Klassik vs. Moderne: Rapide im Doppelpack
Mit Aston Martin assoziiert man schnittige Sportwagen. Doch die Briten haben auch eine sportive Limousine im Angebot, die über eine lange Tradition verfügt. Zeit für eine Begegnung des Fünf-Meter-Riesen mit dem Ur-Rapide.

Großer Viertürer, einhundert Prozent Oberklasse-Ausstrahlung, sonor-schnaubender Sound – jetzt darf gerätselt werden. Dass der oberflächlich Autointeressierte diese Limousine namens Rapide aus dem Hause Aston Martin identifiziert, ist ähnlich wahrscheinlich wie die Chance, auf freier Wildbahn überhaupt einmal einem Exemplar zu begegnen. Denn es wurden nur 55 Fahrzeuge dieses raren Briten gebaut, der durch seine waagerecht angebrachten Scheinwerfer („Chinese Eyes“) recht markant auftritt.

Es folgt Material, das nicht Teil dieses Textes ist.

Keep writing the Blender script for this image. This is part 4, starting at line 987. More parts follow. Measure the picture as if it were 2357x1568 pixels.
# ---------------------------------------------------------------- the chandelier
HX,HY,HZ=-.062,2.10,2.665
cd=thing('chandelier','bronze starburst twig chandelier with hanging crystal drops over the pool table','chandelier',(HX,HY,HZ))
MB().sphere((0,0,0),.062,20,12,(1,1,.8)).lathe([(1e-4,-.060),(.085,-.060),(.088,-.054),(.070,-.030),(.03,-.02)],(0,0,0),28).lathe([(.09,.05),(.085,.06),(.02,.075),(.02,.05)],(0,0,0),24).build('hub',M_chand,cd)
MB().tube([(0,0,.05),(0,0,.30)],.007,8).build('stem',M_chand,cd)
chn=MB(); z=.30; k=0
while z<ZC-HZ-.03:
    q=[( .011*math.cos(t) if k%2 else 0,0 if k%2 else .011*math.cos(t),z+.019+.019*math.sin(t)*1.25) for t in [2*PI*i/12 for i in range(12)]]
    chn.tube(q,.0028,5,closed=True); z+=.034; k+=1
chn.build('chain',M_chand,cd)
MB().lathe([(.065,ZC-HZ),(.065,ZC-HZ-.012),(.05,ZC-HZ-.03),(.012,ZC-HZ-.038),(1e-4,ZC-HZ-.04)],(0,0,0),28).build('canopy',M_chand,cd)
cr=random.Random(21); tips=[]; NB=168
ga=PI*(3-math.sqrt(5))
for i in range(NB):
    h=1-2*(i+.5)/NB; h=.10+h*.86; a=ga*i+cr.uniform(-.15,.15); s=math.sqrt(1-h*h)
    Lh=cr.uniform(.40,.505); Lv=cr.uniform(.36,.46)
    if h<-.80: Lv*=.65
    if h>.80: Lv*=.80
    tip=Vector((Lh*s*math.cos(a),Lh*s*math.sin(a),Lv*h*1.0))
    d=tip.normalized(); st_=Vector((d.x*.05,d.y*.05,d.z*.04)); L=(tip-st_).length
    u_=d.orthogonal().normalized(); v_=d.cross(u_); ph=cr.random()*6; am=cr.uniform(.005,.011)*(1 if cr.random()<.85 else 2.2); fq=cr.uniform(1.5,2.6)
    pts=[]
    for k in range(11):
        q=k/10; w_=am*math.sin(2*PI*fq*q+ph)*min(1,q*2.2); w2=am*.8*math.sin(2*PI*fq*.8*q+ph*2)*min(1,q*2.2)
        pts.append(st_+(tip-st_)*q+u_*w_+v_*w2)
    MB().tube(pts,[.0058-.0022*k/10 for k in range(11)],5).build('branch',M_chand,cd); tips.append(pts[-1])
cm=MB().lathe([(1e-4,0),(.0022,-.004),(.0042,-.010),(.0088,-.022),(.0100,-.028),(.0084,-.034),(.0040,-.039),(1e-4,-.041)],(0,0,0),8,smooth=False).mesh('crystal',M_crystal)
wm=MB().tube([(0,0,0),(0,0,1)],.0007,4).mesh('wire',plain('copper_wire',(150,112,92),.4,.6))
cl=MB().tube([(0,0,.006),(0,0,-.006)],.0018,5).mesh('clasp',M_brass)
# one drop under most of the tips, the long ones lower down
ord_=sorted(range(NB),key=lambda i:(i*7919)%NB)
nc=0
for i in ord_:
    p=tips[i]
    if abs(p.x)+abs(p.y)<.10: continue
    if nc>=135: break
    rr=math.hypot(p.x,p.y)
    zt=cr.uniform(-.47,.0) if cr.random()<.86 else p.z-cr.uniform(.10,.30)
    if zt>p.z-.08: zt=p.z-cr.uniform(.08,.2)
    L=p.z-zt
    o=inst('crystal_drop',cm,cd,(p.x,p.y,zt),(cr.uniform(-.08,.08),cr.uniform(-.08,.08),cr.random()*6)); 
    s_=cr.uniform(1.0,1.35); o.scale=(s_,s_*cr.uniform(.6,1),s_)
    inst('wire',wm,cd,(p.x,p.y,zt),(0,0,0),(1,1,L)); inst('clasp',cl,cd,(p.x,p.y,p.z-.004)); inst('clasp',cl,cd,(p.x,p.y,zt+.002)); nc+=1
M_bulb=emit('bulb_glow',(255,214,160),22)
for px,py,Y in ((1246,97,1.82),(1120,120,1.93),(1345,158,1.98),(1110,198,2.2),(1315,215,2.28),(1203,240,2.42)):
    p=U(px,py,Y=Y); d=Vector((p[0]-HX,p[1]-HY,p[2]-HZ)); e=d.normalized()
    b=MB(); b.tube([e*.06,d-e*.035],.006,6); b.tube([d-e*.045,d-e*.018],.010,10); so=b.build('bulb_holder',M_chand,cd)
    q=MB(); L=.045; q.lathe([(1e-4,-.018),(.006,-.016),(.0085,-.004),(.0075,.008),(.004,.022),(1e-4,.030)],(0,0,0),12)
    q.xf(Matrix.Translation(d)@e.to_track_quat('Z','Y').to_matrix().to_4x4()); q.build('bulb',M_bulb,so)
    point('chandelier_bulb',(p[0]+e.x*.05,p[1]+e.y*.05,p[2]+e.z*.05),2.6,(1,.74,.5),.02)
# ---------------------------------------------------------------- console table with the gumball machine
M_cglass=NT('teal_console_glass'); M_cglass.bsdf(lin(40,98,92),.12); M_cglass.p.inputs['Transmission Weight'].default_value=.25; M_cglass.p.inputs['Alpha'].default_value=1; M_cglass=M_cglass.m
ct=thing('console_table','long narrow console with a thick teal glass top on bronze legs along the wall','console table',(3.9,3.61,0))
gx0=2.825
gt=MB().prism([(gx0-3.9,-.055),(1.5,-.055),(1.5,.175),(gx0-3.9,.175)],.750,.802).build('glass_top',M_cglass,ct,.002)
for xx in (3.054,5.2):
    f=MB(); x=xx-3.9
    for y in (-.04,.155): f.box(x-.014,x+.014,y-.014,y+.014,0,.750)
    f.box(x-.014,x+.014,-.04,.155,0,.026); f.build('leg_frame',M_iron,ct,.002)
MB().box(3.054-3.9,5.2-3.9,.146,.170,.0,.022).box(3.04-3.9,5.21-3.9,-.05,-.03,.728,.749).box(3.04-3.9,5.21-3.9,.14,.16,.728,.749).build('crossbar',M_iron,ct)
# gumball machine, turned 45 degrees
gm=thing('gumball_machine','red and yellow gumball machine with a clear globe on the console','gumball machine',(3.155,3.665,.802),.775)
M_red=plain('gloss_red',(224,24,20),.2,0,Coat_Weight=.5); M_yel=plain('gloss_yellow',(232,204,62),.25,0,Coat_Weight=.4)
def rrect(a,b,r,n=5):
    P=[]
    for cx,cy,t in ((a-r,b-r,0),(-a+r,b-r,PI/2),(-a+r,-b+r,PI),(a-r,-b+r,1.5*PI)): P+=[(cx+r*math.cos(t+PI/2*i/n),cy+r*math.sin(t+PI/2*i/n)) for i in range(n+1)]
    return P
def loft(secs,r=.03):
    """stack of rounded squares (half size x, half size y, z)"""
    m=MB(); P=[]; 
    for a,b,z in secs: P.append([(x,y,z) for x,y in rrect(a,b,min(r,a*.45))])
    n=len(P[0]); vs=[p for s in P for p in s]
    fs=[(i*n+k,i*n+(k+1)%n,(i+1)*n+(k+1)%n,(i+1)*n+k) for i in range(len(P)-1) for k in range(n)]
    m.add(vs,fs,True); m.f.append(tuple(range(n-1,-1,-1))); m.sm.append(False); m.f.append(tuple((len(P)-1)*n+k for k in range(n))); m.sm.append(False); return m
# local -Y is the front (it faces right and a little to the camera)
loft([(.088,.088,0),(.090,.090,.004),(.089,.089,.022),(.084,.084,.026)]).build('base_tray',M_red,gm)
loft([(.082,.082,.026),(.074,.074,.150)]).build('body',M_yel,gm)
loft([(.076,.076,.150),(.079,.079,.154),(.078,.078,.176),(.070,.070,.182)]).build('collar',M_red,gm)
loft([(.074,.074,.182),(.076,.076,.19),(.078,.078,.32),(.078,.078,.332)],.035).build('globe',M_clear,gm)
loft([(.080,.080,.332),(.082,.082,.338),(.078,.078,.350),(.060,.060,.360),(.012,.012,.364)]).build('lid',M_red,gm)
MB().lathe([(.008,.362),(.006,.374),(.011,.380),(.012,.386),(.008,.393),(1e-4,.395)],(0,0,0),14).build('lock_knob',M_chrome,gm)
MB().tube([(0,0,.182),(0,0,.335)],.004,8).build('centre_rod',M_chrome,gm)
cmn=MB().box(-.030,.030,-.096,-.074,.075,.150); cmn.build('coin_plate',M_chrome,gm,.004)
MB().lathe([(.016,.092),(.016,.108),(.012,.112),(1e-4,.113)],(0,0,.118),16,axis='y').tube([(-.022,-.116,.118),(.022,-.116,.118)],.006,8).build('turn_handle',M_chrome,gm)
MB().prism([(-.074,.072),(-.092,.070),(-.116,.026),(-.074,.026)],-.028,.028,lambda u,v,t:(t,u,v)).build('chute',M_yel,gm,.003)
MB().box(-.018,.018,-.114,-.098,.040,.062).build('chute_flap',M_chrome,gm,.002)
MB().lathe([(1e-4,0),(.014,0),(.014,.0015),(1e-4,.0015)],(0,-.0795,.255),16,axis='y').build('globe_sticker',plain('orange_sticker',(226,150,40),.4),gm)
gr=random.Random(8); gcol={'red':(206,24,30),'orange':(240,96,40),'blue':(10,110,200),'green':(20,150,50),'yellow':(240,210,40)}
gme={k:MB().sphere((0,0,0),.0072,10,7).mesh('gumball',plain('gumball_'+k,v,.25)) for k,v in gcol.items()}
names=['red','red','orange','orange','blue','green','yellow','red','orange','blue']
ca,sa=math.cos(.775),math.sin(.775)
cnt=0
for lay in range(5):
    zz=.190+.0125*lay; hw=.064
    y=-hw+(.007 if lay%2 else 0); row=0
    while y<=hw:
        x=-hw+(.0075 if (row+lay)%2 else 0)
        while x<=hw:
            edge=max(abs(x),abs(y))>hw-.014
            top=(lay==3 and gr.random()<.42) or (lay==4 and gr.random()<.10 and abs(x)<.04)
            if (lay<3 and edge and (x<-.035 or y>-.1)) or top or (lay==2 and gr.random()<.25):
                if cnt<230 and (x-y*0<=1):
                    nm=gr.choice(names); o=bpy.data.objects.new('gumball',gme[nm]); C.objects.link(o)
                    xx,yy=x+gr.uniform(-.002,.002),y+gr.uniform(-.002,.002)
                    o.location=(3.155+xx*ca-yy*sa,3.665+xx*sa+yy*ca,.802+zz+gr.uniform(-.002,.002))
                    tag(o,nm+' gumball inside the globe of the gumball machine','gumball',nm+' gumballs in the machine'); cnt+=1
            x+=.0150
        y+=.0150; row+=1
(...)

Unter der auffällig gestreckten Motorhaube arbeitet der vom polnischen Ingenieur Tadek Marek überarbeitete, inzwischen auf vier Liter Hubraum gebrachte Reihensechszylinder (Lagonda-Motor) – ein Aggregat, das ursprünglich von Walter Owen Bentley entwickelt wurde. Eine wahrlich nette Idee von David Brown, auf der Basis eines veritablen Sportwagens eine Familienkutsche auf die Räder zu stellen.
Und er kam damit Maserati zwei Jahre zuvor – die Italiener verfolgten mit dem Quattroporte ein ähnliches Konzept in den frühen Sechzigern. Allerdings war der Rapide mit rund 57.000 Mark hierzulande ziemlich teuer. Maserati bot seinen Quattroporte trotz zweier Zylinder mehr für 49.500 Mark an. Nur um die Verhältnisse einmal klarzustellen: Ein maximal luxuriöses Mercedes 300 SE Cabriolet war 1964 für 33.350 Mark zu ergattern. Kein Wunder, dass der auf Wunsch von David Brown als Lagonda vermarktete Rapide nach so wenigen Exemplaren eingestellt wurde.
Genießen wir eine Ausfahrt mit dem Ur-Rapide. Auf der Website www.lagonda-rapide.com darf der stolze Rapide-User in einer Datenbank nachschauen, was sein Fahrzeug im Laufe seines inzwischen schon langen Lebens alles mitgemacht hat. Dort kann man beispielsweise nachlesen, dass unsere Leihgabe vom niederländischen Raritäten-Händler Houtkamp bereits eine Lenkrad-Verpflanzung über sich ergehen lassen musste und mittlerweile linksgesteuert durch die Lande rollt. Das macht es zumindest dem ungeübten Fahrer britischen Kulturguts etwas leichter, auf die Wurzelholz-Massen zu blicken, die das mächtige Armaturenbrett zieren.
Der umgerechnet 239 PS starke Vierliter hat keine Probleme, die trotz Aluminium-Einsatz 1,7 Tonnen wiegende Limousine wuchtig in Fahrt zu bringen. Mit der Drehmomentkeule aus dem Touren-Keller schiebt der fast quadratische Sechszylinder mächtig an und schlägt sonor-wummernde Töne an. Etwas behäbig findet der Schalthebel des manuellen Viergang-Getriebes seinen Weg in die richtigen Gassen. Immerhin weilt man bequem auf den dick gepolsterten Rindshaut-Fauteuils.